Now that you’ve gone deep with conspiracies, has your relationship with them changed?

When I first started writing, I really did not anticipate that someone who was best known as a reality show host, and politically best known for questioning the president’s birth certificate, would become a major-party presidential nominee. It’s been an interesting journey to see the paranoidization of American politics come to the fore in all kinds of completely insane and unforeseen developments—like Trump inviting Russia to spy and then the realization that, nope, they’re already doing that.

On the other side, there’s certainly a lot of conspiratorial thinking amongst some of the most paranoid of Sanders supporters believing somehow the primary had been stolen from them, and that somehow the DNC had rigged elections, that Debbie Wasserman Shultz was an incredible mastermind instead of an obviously massively incompetent official.
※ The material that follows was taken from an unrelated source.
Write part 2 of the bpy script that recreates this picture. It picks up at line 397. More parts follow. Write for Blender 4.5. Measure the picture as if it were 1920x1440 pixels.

One thing I find fascinating about conspiratorial thinking is that there really is a kind of almost faith in competence in the idea that Debbie Wasserman Schultz is so good at her job that she could actually fix all these elections, as opposed to being someone who is actually spectacularly bad at her job. One of the things I find very endearing is that conspiracy theorists, who have a view of themselves as being the most cynical about some aspect of our society are also, in a way, the most optimistic about the competence of the villains they oppose.